Rows from a 3D scene dataset:
※ ※ ※
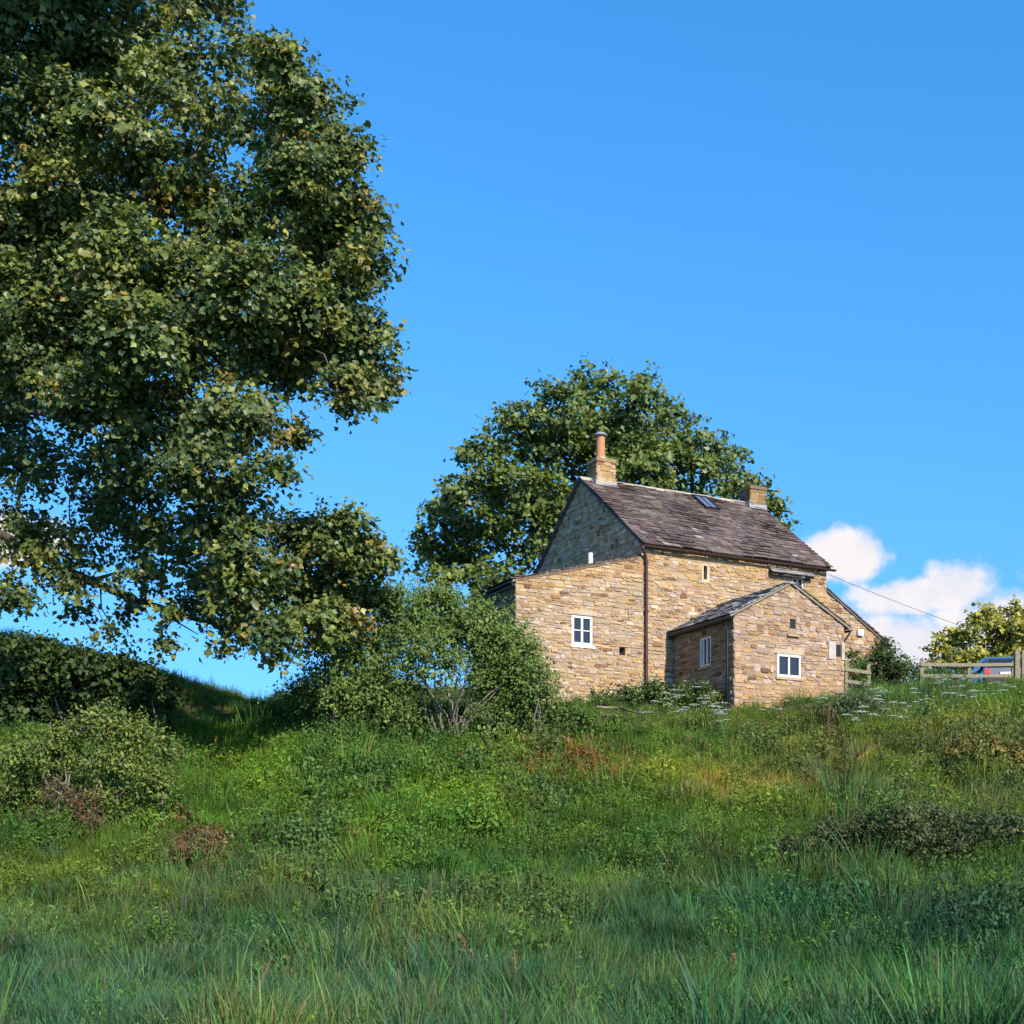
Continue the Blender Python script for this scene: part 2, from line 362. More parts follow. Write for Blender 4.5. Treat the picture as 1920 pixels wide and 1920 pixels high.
# skylight
c4=[hit(px,py,Rn,Rn@RO) for px,py in ((1315,956),(1341,958),(1330,937),(1303,934))]
xa=np.mean([c4[0][0],c4[3][0]]); xb=np.mean([c4[1][0],c4[2][0]]); va=np.mean([(p-RO)@sl for p in c4[:2]]); vb=np.mean([(p-RO)@sl for p in c4[2:]])
def onroof(x,v,n): return np.array([x,RO[1],RO[2]])+sl*v+Rn*n
def rbox(mb,x0,x1,v0,v1,n0,n1,col=(1,1,1)):
    p=[onroof(x,v,n) for n in (n0,n1) for (x,v) in ((x0,v0),(x1,v0),(x1,v1),(x0,v1))]
    mb.add(p,[(3,2,1,0),(4,5,6,7),(0,1,5,4),(1,2,6,5),(2,3,7,6),(3,0,4,7)],col)
b=MB(); f=.07
rbox(b,xa,xa+f,va,vb,.02,.13); rbox(b,xb-f,xb,va,vb,.02,.13); rbox(b,xa+f,xb-f,va,va+f,.02,.128); rbox(b,xa+f,xb-f,vb-f,vb,.02,.128); cx=(xa+xb)/2; rbox(b,cx-.012,cx+.012,va+f,vb-f,.02,.118)
sk=b.build('skylight',M['black'],house); b=MB(); rbox(b,xa+f*.9,xb-f*.9,va+f*.9,vb-f*.9,.02,.10); M['coated']=plain('coated_glass',(.42,.48,.55),.12,.8,.05); b.build('pane',M['coated'],sk)
# chimneys
def chimney(pxl,pxr,pytop,pot,seed,hw=.34,tone=1):
    p=hit(pxl,pytop+8,(0,1,0),D/2-hw); q=hit(pxr,pytop+8,(0,1,0),D/2-hw); x0,x1=p[0],q[0]; zt=hit((pxl+pxr)/2,pytop,(0,1,0),D/2-hw)[2]; zb=A-.5; y0,y1=D/2-hw,D/2+hw
    m_,s_=MB(),MB(); m_.box(x0,x1,y0,y1,zb,zt-.02,(.36,.27,.17))
    rect=lambda a,b_:[(a,zb),(b_,zb),(b_,zt-.14),(a,zt-.14)]
    dm=MB(); kw=dict(hs=(.16,.24),ws=(.25,.45),ochre=lambda u,v:.7,tint=(tone,)*3)
    wall(dm,s_,rect(x0,x1),(0,y0,0),(1,0,0),(0,-1,0),[],seed,**kw); wall(dm,s_,rect(x0,x1),(0,y1,0),(1,0,0),(0,1,0),[],seed+1,**kw)
    wall(dm,s_,rect(y0,y1),(x0,0,0),(0,1,0),(-1,0,0),[],seed+2,tone=.8,**kw); wall(dm,s_,rect(y0,y1),(x1,0,0),(0,1,0),(1,0,0),[],seed+3,**kw)
    s_.box(x0-.05,x1+.05,y0-.05,y1+.05,zt-.14,zt,tuple(x*tone for x in (.25,.175,.10)),top=.03)
    ch=m_.build('chimney',M['stone'],house); s_.build('stonework',M['stone'],ch)
    f_=MB(); zr=lambda y: E+(A-E)*(1-abs(y-D/2)/(D/2))+.06
    for sg,yy in ((-1,y0),(1,y1)):
        z0=zr(yy); ya=yy+sg*.02; yb=yy+sg*.16
        f_.add([(x0-.06,ya,z0+.16),(x1+.06,ya,z0+.16),(x1+.06,ya,z0+.02),(x0-.06,ya,z0+.02),(x1+.07,yb,z0-.06),(x0-.07,yb,z0-.06)],[(0,1,2,3),(3,2,4,5)] if sg>0 else [(3,2,1,0),(5,4,2,3)])
    for sg,xx in ((-1,x0-.035),(1,x1+.035)):
        f_.box(xx-.008,xx+.008,y0-.03,y1+.03,zr(y0)-.04,zr(D/2)+.02)
    f_.build('flashing',M['lead'],ch)
    if pot:
        c=((x0+x1)/2-.06,D/2-.05,zt-.01); b=MB(); b.lathe([(.20,0),(.20,.07),(.165,.10),(.155,.80),(.165,.84),(.155,.84)],c,18); po=b.build('chimney_pot',M['pot'],ch,smooth=False)
        b=MB(); b.lathe([(.155,.842),(.24,.86),(.25,.89),(.17,.95),(.05,.98),(.005,.985)],c,18); b.build('cowl',M['lead'],po)
        b=MB(); b.lathe([(.28,0),(.26,.03),(.21,.05)],(c[0],c[1],zt),18); b.build('flaunching',M['mortar'],ch)
chimney(1119.5,1153.5,859,True,21); chimney(1407,1435,911,False,31,.34,.62)
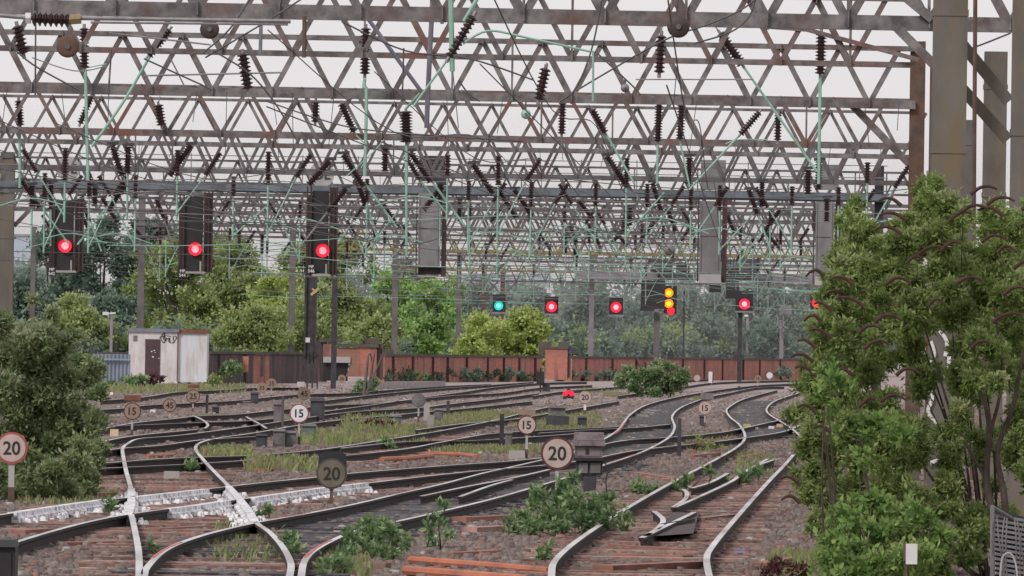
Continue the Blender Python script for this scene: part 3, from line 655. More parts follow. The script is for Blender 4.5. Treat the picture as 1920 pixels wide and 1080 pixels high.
arm('three hanging discs on a thin rod at upper left', Dof(262) - 1.1, [((297,196),(303,236))], [([(205,128),(202,250)], .008, 'wire'), ([(300,180),(297,196)], .012, 'galv')], ir=.10)
arm('slim dark insulator stack beside the left green post', Dof(262) - 1.2, [((172,180),(150,232))], [([(172,180),(180,172)], .02, 'galv')], ir=.07)
# lower rows of arms, generated from real positions along each gantry
grp = 'green arms and brown insulators hanging from the far gantries'
lbl = 'pale green arm with brown insulators hanging from a far truss gantry'
def lower_arm(gi, px, dz, seed, label=lbl, group=grp, scale=1.0):
    g = random.Random(seed); q = GA[gi]; t = q['tof'](px); pt = q['pt']; off = -.6; k = q['k']; HB = q['HB']
    root = thing('catenary_support', label, 'overhead line support', pt(t, HB - 2.3 * k, off), group)
    z0 = HB - .05; L = g.uniform(.5, .8) * k
    mb = MB(); insulator(mb, pt(t, z0 - .1, off), pt(t, z0 - .1 - L, off), .07 * k, 7); sg = g.choice((-1, 1)); kk = g.random()
    mb.build('insulator', MT['insul'], root)
    if kk < .65:
        a = pt(t + sg * 1.0 * k, z0 - .15 * k, off); b = pt(t + sg * .65 * k, z0 - .7 * k, off); mb = MB(); insulator(mb, a, b, .065 * k, 7); mb.build('insulator', MT['insul'], root)
    mb = MB(); bot = z0 - L - g.uniform(1.0, 1.7) * k; mb.tube([pt(t, z0 - .1 - L, off), pt(t, bot, off)], .027 * k, 5)
    if kk < .65: mb.tube([b, pt(t, bot + .15 * k, off)], .02 * k, 5)
    else: mb.tube([pt(t + sg * .9 * k, z0 - .9 * k, off), pt(t, bot + .1 * k, off)], .02 * k, 5)
    if g.random() < .6:
        mb.tube(smooth([pt(t, bot + .4 * k, off), pt(t + sg * .8 * k, bot + .55 * k, off), pt(t + sg * 1.7 * k, bot + .3 * k, off)], 4), .016 * k, 5)
    mb.build('tube', MT['green' if gi < 8 else 'greenfar'], root)
    if g.random() < .5:
        MB().tube([pt(t - 1.5 * k, bot + g.uniform(.2, .9) * k, off), pt(t + 1.3 * k, bot + g.uniform(.2, .9) * k, off)], .009 * k, 4).build('steady_rod', MT['galv'], root)
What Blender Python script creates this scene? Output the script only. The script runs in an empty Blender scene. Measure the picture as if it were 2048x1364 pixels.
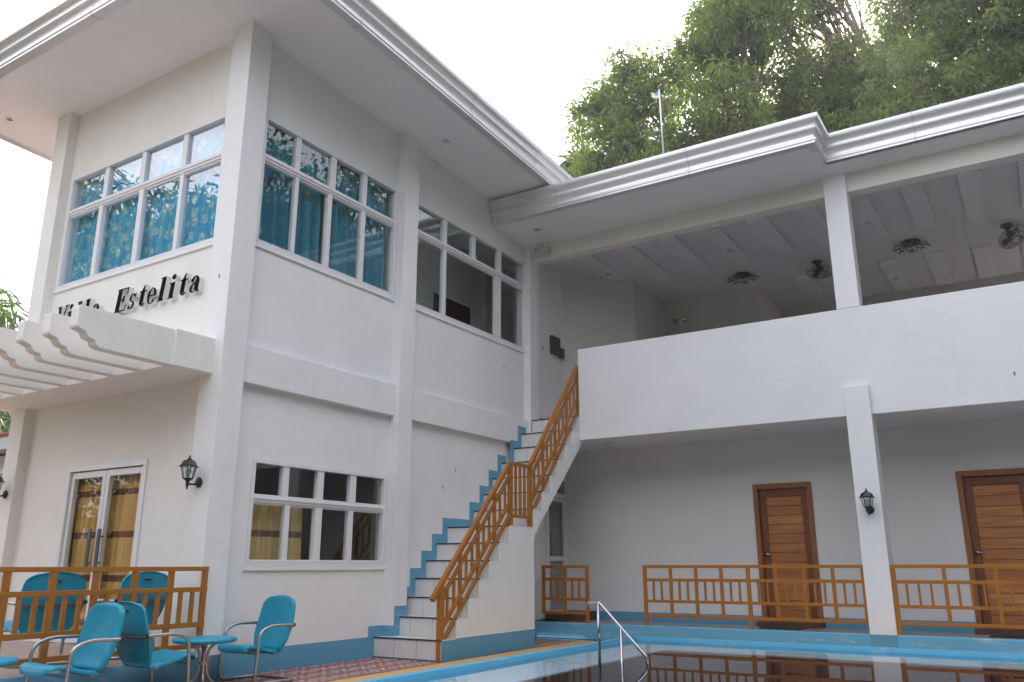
import bpy, bmesh, math, random
import numpy as np
from mathutils import Vector, Matrix

random.seed(7)
RNG = np.random.default_rng(11)
HAZE = 0.0013  # density of the added air volume that stands for lens glare
SC = 1.25                      # the drawing unit below is 1.25 m; everything is scaled to metres at the end
scene = bpy.context.scene
COL = scene.collection

# ------------------------------------------------------------------ camera
YAW, PITCH, ROLL = 0.56405367, 0.26555237, -0.00165545
F_PX = 1655.23
f_ = Vector((-math.sin(YAW) * math.cos(PITCH), math.cos(YAW) * math.cos(PITCH), math.sin(PITCH)))
r0 = Vector((math.cos(YAW), math.sin(YAW), 0))
u0 = r0.cross(f_)
r_ = r0 * math.cos(ROLL) + u0 * math.sin(ROLL)
u_ = -r0 * math.sin(ROLL) + u0 * math.cos(ROLL)
cam_d = bpy.data.cameras.new("camera")
cam = bpy.data.objects.new("camera", cam_d)
COL.objects.link(cam)
cam.matrix_world = Matrix(((r_.x, u_.x, -f_.x, 6.0 * SC), (r_.y, u_.y, -f_.y, 0.0), (r_.z, u_.z, -f_.z, 0.895 * SC), (0, 0, 0, 1)))
cam_d.sensor_width = 36
cam_d.lens = F_PX / 2048 * 36
cam_d.clip_start = 0.05
cam_d.clip_end = 2000
scene.camera = cam

# ------------------------------------------------------------------ sky and sun
SUN_DIR = Vector((-0.0945, 0.8222, 0.5613)).normalized()
SUN_EL = math.asin(SUN_DIR.z)
SUN_AZ = math.atan2(SUN_DIR.x, SUN_DIR.y)
world = bpy.data.worlds.new("World")
scene.world = world
world.use_nodes = True
wn, wl = world.node_tree.nodes, world.node_tree.links
wn.clear()
sky = wn.new("ShaderNodeTexSky")
sky.sky_type = 'NISHITA'
sky.sun_disc = False
sky.sun_elevation = SUN_EL
sky.sun_rotation = SUN_AZ
sky.air_density = 1.2
sky.dust_density = 4.0
sky.ozone_density = 1.0
wtc = wn.new("ShaderNodeTexCoord")
wmap = wn.new("ShaderNodeMapping")
wmap.inputs['Scale'].default_value = (1.0, 1.0, 2.2)
wno = wn.new("ShaderNodeTexNoise")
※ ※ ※
| WHAT IS REQUIRED |
Transcribe the lines between the one holding "What Blender Python" and the one holding "scene.camera = cam", inclusive, and leave out any pictures.

| SOLVED EXERCISE |
What Blender Python script creates this scene? Output the script only. The script runs in an empty Blender scene. Measure the picture as if it were 2048x1364 pixels.
import bpy, bmesh, math, random
import numpy as np
from mathutils import Vector, Matrix

random.seed(7)
RNG = np.random.default_rng(11)
HAZE = 0.0013  # density of the added air volume that stands for lens glare
SC = 1.25                      # the drawing unit below is 1.25 m; everything is scaled to metres at the end
scene = bpy.context.scene
COL = scene.collection

# ------------------------------------------------------------------ camera
YAW, PITCH, ROLL = 0.56405367, 0.26555237, -0.00165545
F_PX = 1655.23
f_ = Vector((-math.sin(YAW) * math.cos(PITCH), math.cos(YAW) * math.cos(PITCH), math.sin(PITCH)))
r0 = Vector((math.cos(YAW), math.sin(YAW), 0))
u0 = r0.cross(f_)
r_ = r0 * math.cos(ROLL) + u0 * math.sin(ROLL)
u_ = -r0 * math.sin(ROLL) + u0 * math.cos(ROLL)
cam_d = bpy.data.cameras.new("camera")
cam = bpy.data.objects.new("camera", cam_d)
COL.objects.link(cam)
cam.matrix_world = Matrix(((r_.x, u_.x, -f_.x, 6.0 * SC), (r_.y, u_.y, -f_.y, 0.0), (r_.z, u_.z, -f_.z, 0.895 * SC), (0, 0, 0, 1)))
cam_d.sensor_width = 36
cam_d.lens = F_PX / 2048 * 36
cam_d.clip_start = 0.05
cam_d.clip_end = 2000
scene.camera = cam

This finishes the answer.